Y eso es nuestra sociedad actual: la vejez perpetua de lo juvenil y lo lozano. Dicho en términos de conocimiento: o nos actualizamos constantemente o quedamos fuera, porque lo clásico, el valor de la historia, y no tanto Dios, ha muerto. Los seres humanos, como los yogures, también caducamos antes incluso que morirnos. El deseo de lo nuevo constantemente regenerado, no sólo ha provocado que lo juvenil sea caduco casi inmediatamente, sino que ha invertido los términos y ha instituido la lozanía perpetúa de la ancianidad, es decir, incluso los ancianos o los mayores han de aparentar ser jóvenes para estar y vivir en el mundo acordemente a lo humano: en su vestir, en el uso de las tecnologías, en el hablar... Porque la actualización ya no es, como decían Aristóteles o Parménides, la permanencia perfecta y feliz de la esencia de los objetos frente al cambio, sino la regeneración constante de la esencia de algo en otra cosa para no ser devorados por el mismo devenir. Y así, conocemos y actualizamos muchas cosas y a nosotros mismos, pero nos hemos actualizado tanto que ya no nos reconocemos: somos ancianos luchando por querer y aparentar ser jóvenes y, como sugería Eliot, hemos perdido el saber a favor del conocimiento.
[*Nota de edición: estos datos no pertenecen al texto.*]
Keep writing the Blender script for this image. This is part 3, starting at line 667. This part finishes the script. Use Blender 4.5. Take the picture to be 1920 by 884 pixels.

Pero no nos basta, porque esta época de constante cambio ha provocado lo que todo cambio continuo provoca: cansancio, por un lado, y esquizofrenia y contradicción, por otro. Por eso nuestro siglo es un siglo, aunque nuevo, ya viejo en sus inicios, de generaciones que cambian constantemente y, lo que Zweig aún vivió como deseo de perpetua lozanía, ahora se vive como la constante ansiedad de estar, nunca mejor dicho, al corriente. Porque todo corre y fluye a una velocidad no asumible. Por eso, una de las psicopatologías típicas de finales del siglo XX, y nunca antes mencionada en la historia de la humanidad, es el estrés. Todo es tan rápido, tan joven, que acabamos agotados. Pero, por lo mismo, la sensación de cansancio, de no poder seguir la corriente, deviene en una visión del mundo donde lo frágil se hace crónico, la contradicción constante y la máxima de la cultura occidental es «tener seguridad». Las grandes potencias militares ya saben que no pueden volver a iniciar guerras mundiales, sino que buscan la seguridad, o dicho en término individuales: buscamos la estabilidad.